Romans 5:5 And hope does not put us to shame, because God’s love has been poured out into our hearts through the Holy Spirit, who has been given to us. 6 You see, at just the right time, when we were still powerless, Christ died for the ungodly. 7 Very rarely will anyone die for a righteous person, though for a good person someone might possibly dare to die. 8 But God demonstrates his own love for us in this: While we were still sinners, Christ died for us. (NIV)
The Holy Spirit reproduces the love of God in the believer who is obedient to the command to love one another (Galatians 5:22).
Galatians 5:22 But the fruit of the Spirit is love, joy, peace, forbearance, kindness, goodness, faithfulness, 23 gentleness and self-control. Against such things there is no law. (NIV)
Obedience to the command to love one another as Christ loved is the positive response in faith by the believer to the Spirit’s revelation in the Word of God to the Father and the Son’s love that has been directed toward them through the death of Christ.
Galatians 2:20 I have been crucified with Christ and I no longer live, but Christ lives in me. The life I now live in the body, I live by faith in the Son of God, who loved me and gave himself for me. (NIV)
The love that loves like Christ is the sign of true discipleship.
As conformity to the image of the Lord Jesus Christ must be the chief mark of the believer’s Christian walk, so love must be the chief mark of that conformity.
Ephesians 5:1 Follow God’s example, therefore, as dearly loved children 2 and walk in the way of love, just as Christ loved us and gave himself up for us as a fragrant offering and sacrifice to God. (NIV)
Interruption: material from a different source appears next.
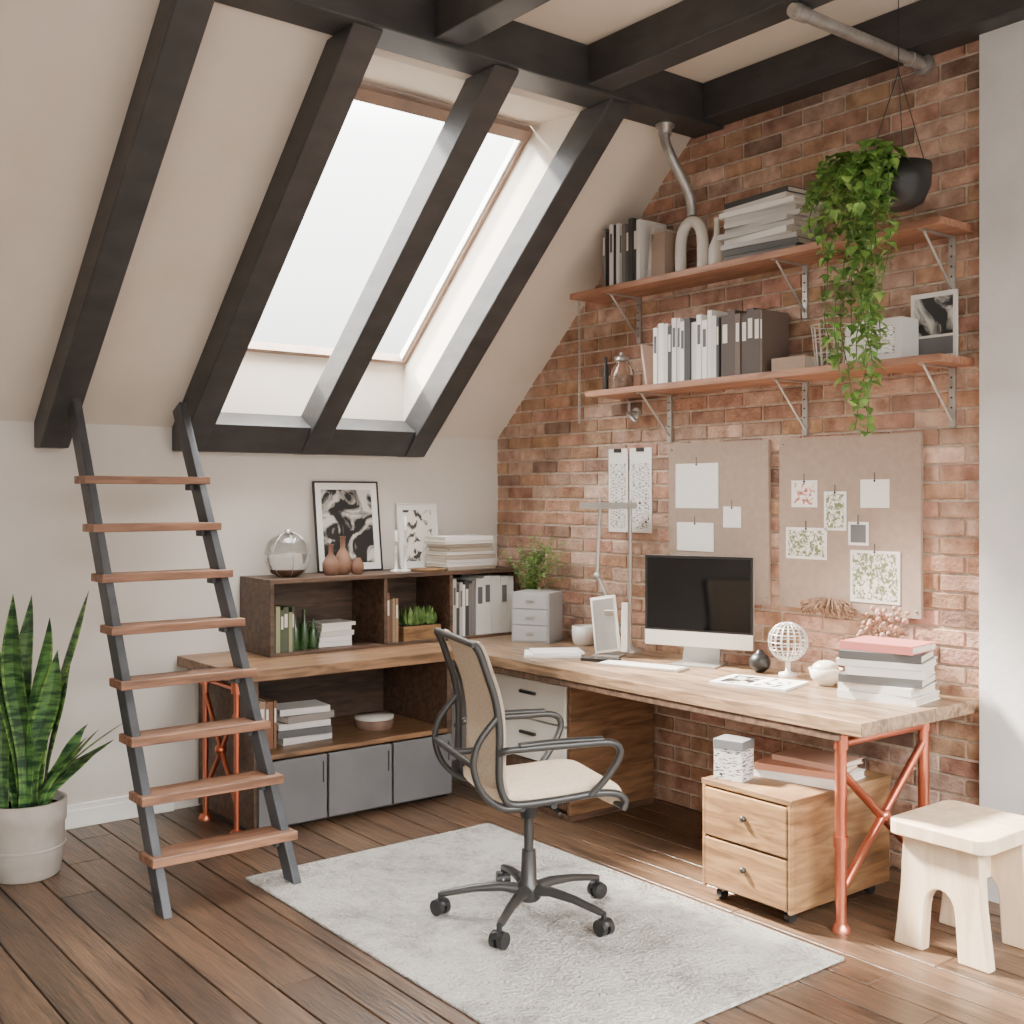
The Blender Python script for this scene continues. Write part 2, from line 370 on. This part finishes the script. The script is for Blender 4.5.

As we noted, 1 John 4:7-10 presents eight reasons why the child of God must obey the command to love one another.
The first appears in verse 7 and asserts that this love originates from God the Father’s character and nature or in other words, obedience to this command is consistent with the character of their heavenly Father.
The second also appears in verse 7 and asserts that obedience to the command to love one another demonstrates that a person is a child of God.
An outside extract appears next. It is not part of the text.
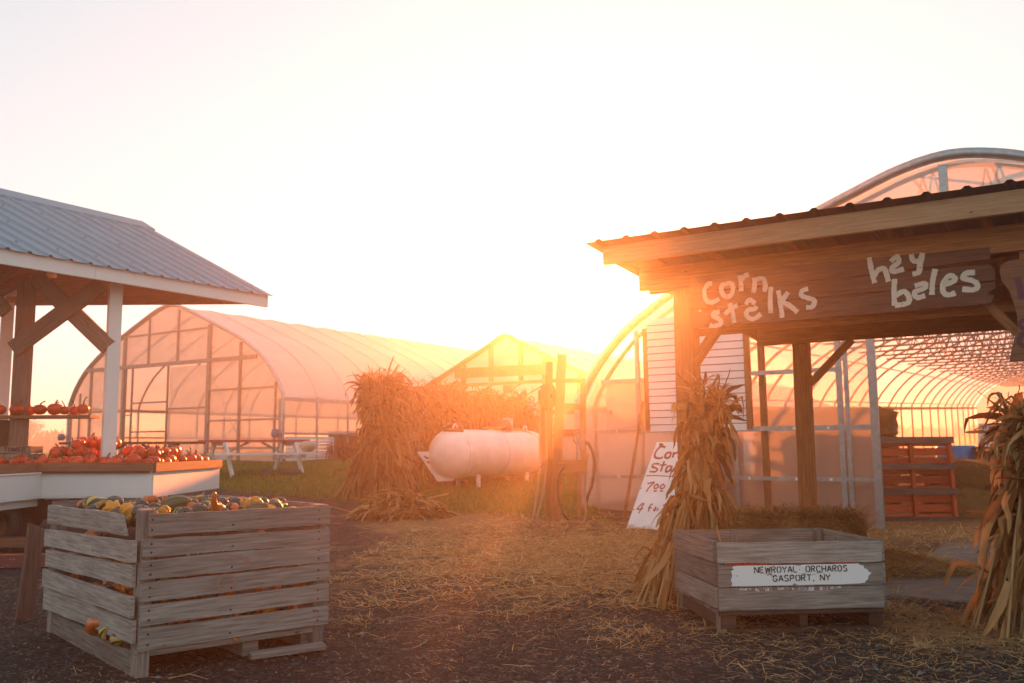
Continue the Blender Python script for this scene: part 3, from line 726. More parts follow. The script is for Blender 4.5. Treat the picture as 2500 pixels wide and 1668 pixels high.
fpost('post', -5.99, 10.98, .86, 3.2, .2, 'pinkish')
fpost('post', -6.9, 12.2, .86, 3.1, .15)
for q0, q1, wd in (((-4.98, 10.80, 3.1), (-6.02, 10.80, 2.3), .2), ((-5.85, 10.87, 3.22), (-4.90, 10.87, 2.33), .2), ((-6.12, 10.80, 2.75), (-6.6, 10.80, 3.3), .16)):
    b = fb(); b.beam(q0, q1, wd, .05, (0, 1, 0)); b.build('brace', M['pinkish'], FS)
# roof: eaves run with the greenhouses, the far gable edge lies square to the wagon
d = DY.copy(); Ec = Vector((-3.42, 12.46, 0)); gx = Vector((-1.83, 0, 0)); L = 6.0
zE, zRg = 3.245, 4.26
def rp(t, s_, lift=0): # t metres back from the far end, s_ 0 at the near eave, 1 ridge, 2 far eave
    z = zE+(zRg-zE)*(s_ if s_ <= 1 else 2-s_)
    return Ec-d*t+gx*s_+Vector((0, 0, z+lift))
b = fb()
vs = []; fs = []; prof = []; t = -.03
while t < L: prof += [(t, 0), (t+.155, 0), (t+.175, .024), (t+.2, .024), (t+.22, 0)]; t += .235
for s_ in (-.045, 1.0):
    for t, h in prof: vs.append(rp(t, s_, h+.01))
n = len(prof)
fs = [(i, i+1, n+i+1, n+i) for i in range(n-1)]
b.add(vs, fs, [[(0, 0)]*4]*len(fs))
vs2 = [rp(t, s_, .01) for s_ in (1.0, 2.04) for t in (-.03, L)]
b.add(vs2, [(0, 1, 3, 2)], [[(0, 0)]*4])
b.build('roof_sheet', M['roofsky'], FS)
b = fb()
t = -.03
while t < L:
    for s_ in (.1, .42, .72):
        p = rp(t+.08, s_, .014); b.lathe([(.0, .012), (.012, .008), (.014, 0)], 6, c=p)
    t += .47
b.build('roof_screw', M['steeld'], FS)
b = fb()
for s0, s1 in ((.9, 1.0), (1.0, 1.1)):
    b.add([rp(-.04, s0, .035), rp(L, s0, .035), rp(L, s1, .05), rp(-.04, s1, .05)], [(0, 1, 2, 3)], [[(0, 0)]*4])
    b.add([rp(-.04, s0, .012), rp(L, s0, .012), rp(L, s0, .035), rp(-.04, s0, .035)], [(0, 1, 2, 3)], [[(0, 0)]*4])
b.build('ridge_cap', M['roofsky'], FS)
b = fb()
b.beam(rp(0, 0, -.105), rp(2.6, 0, -.105), .035, .17); b.beam(rp(2.603, 0, -.107), rp(L, 0, -.107), .035, .17)
b.beam(rp(.02, .03, -.09), rp(.02, 1, -.09), .035, .15); b.beam(rp(.02, 1, -.09), rp(.02, 2, -.09), .035, .15)
b.beam(rp(0, 2, -.105), rp(L, 2, -.105), .035, .17)
b.build('fascia_board', M['white'], FS, .002)
b = fb()
for k in range(9):
    z0 = 3.085+.13*k
    f = min(1, max(0, (zRg-.08-(z0+.13))/(zRg-zE)))
    if f < .06: continue
    q = Ec+gx+Vector((0, 0, 0))-d*.12
    b.beam(q-gx*f*.98+Vector((0, 0, z0+.065)), q+gx*f*.98+Vector((0, 0, z0+.065)), .02, .128)
b.build('gable_boards', M['pinkish'], FS)
b = fb()
for k in range(8):
    t = .5+.7*k
    for sa, sbb in ((.04, .97), (1.96, 1.03)): b.beam(rp(t, sa, -.07), rp(t, sbb, -.07), .04, .1)
b.build('rafter', M['pinkish'], FS)
b = fb()
for k in range(11):
    s_ = .05+.09*k
    for q, sg in ((s_, 1), (2-s_, -1)):
        nr = d.cross(gx*sg+Vector((0, 0, zRg-zE))).normalized(); nr = nr if nr.z > 0 else -nr
        b.beam(rp(.15, q, -.03), rp(L, q, -.03), .15, .016, nr)
b.build('roof_boards', M['pinkish'], FS)
b = fb(); b.beam((-9.0, 10.93, 1.49), (-5.05, 10.93, 1.49), .26, .04); b.build('shelf', M['rail'], FS, .003)
for x in (-6.12, -7.9):
    b = fb(); b.box((x, 11.05, 1.16), (.26, .2, .6)); b.build('shelf_support', M['darkwood'], FS)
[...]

The third reason is that by obeying this command they will know the Father experientially or in other words, they will experience fellowship with Him.
The fourth reason appears in verse 8 and asserts that if they don’t obey this command, they won’t know the Father experientially or won’t experience fellowship with Him.
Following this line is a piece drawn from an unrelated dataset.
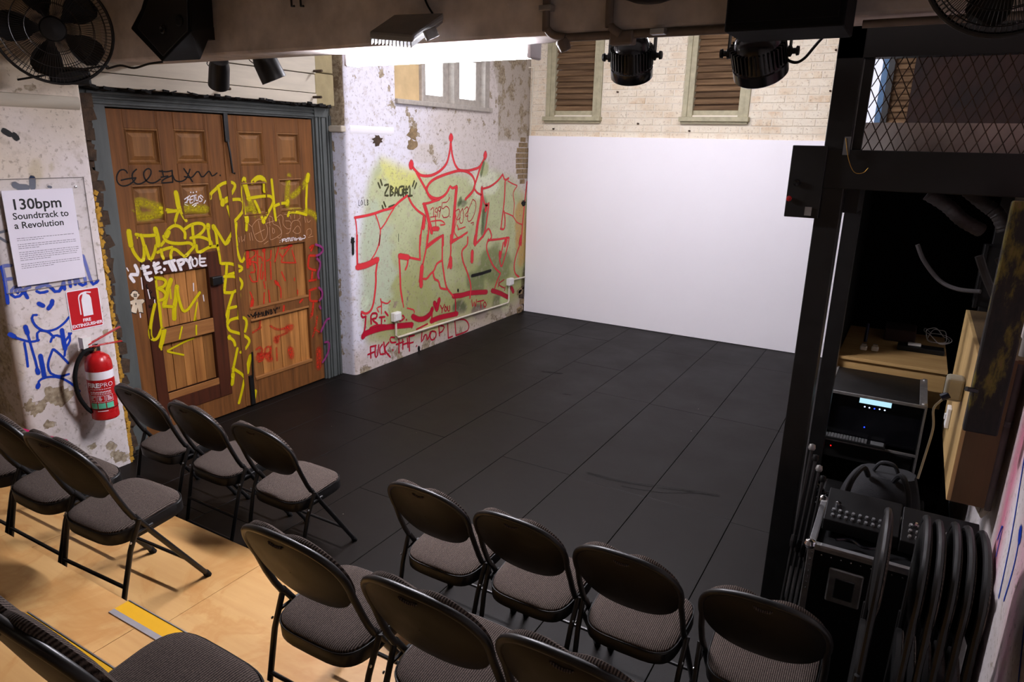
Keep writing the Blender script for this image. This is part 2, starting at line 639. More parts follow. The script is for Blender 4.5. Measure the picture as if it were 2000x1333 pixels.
def ribbon(mb, pts2, w, to3, soft=0.45, cover=1.0, step=0.02):
    """a soft-edged paint stroke; pts2 are 2-D points in metres on a surface, to3 lifts them onto it"""
    P = [Vector((p[0], p[1], 0)) for p in pts2]
    if len(P) == 1:
        P = [P[0], P[0] + Vector((0.002, 0.002, 0))]
    L = smooth_path(P, 5) if len(P) > 2 else [P[0].lerp(P[1], i / 6) for i in range(7)]
    # resample
    Q = [L[0]]
    for p in L[1:]:
        if (p - Q[-1]).length > step:
            Q.append(p)
    if (L[-1] - Q[-1]).length > 1e-4:
        Q.append(L[-1])
    n = len(Q)
    h = w / 2
    ho = h * (1 + soft)
    hi = h * (1 - soft * 0.5)
    rows = []
    for i in range(n):
        t = Q[min(i + 1, n - 1)] - Q[max(i - 1, 0)]
        if t.length < 1e-6:
            t = Vector((1, 0, 0))
        t.normalize()
        s = Vector((-t.y, t.x, 0))
        rows.append((Q[i], t, s))
    t0, t1 = rows[0][1], rows[-1][1]
    sec = [(rows[0][0] - t0 * ho, rows[0][2], 0.35, 0.0), (rows[0][0] - t0 * hi * 0.7, rows[0][2], 0.75, cover)]
    sec += [(q, s, 1.0, cover) for q, t, s in rows]
    sec += [(rows[-1][0] + t1 * hi * 0.7, rows[-1][2], 0.75, cover), (rows[-1][0] + t1 * ho, rows[-1][2], 0.35, 0.0)]
    b = len(mb.v)
    for q, s, k, a in sec:
        for off, aa in ((-ho, 0), (-hi, a), (hi, a), (ho, 0)):
            p = q + s * off * k
            mb.v.append(to3(p.x, p.y))
            mb.a.append(aa)
    for i in range(len(sec) - 1):
        for k in range(3):
            mb.f.append((b + i * 4 + k, b + i * 4 + k + 1, b + (i + 1) * 4 + k + 1, b + (i + 1) * 4 + k))

simple('doodle_cream', (214, 196, 170), 0.6)
simple('spray_plain_black', (20, 18, 16), 0.6)

# ================================================================== the room
XL, YB, XR = -4.86, 8.84, 0.53
XD = -5.05            # face of the double door, set back in its opening


def proj(p):
    d = Vector(p) - Vector((0, 0, CAMH))
    w = d.dot(_f)
    return 1000 + FPX * d.dot(_r2) / w, 666.5 - FPX * d.dot(_u2) / w


def in_poly(u, v, poly):
    r = False
    j = len(poly) - 1
    for i in range(len(poly)):
        (a, b), (c, d) = poly[i], poly[j]
        if (b > v) != (d > v) and u < (c - a) * (v - b) / (d - b) + a:
            r = not r
        j = i
    return r


def poly_dist(u, v, poly):
    best = 1e9
    j = len(poly) - 1
    for i in range(len(poly)):
        (a, b), (c, d) = poly[i], poly[j]
        dx, dy = c - a, d - b
        t = max(0, min(1, ((u - a) * dx + (v - b) * dy) / (dx * dx + dy * dy + 1e-9)))
        best = min(best, math.hypot(u - a - t * dx, v - b - t * dy))
        j = i
    return best if in_poly(u, v, poly) else -best


def sm(x, a, b):
    t = max(0, min(1, (x - a) / (b - a)))
    return t * t * (3 - 2 * t)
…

The fifth reason also appears in verse 8 and asserts that God as to His nature, is this love and thus, if they want to reflect the fact that they are children of God, they must obey this command to love.
The sixth reason is found in verse 9 and teaches that the child of God must obey the command to love one another because this fulfills the Father’s eternal purpose for sending His one and only Son into the human race and which eternal purpose is that they would conduct their lives through His Son.
The seventh reason also is found in verse 9 in that it teaches that obedience to the command to love one another will enable them to reflect God’s attribute of love.
This command originates with the character and nature of God since He as to His nature is love.
Thus, obedience to this command reflects the Father’s love which was first demonstrated to the human race through the incarnation, hypostatic union, death and resurrection of the Father’s one and only Son, Jesus Christ.
Lastly, the eighth reason appears in verse 10.
The believer is obligated to love their fellow-believer because God exercised His love when they were His enemy by sending His Son to the cross to be the propitiatory sacrifice for each and every sin committed by each and every believer during the course of their lifetime.
1 John 3:16 teaches this exact same thing.
1 John 3:16 This is how we know what love is: Jesus Christ laid down his life for us. And we ought to lay down our lives for our brothers and sisters. (NIV)
Therefore, John is teaching in 1 John 4:7-10 that each and every one of God’s children must love each other because they are obligated to do so since God loved them when they were His enemies by sending His Son to the cross to be the propitiation for each and every sin committed by them.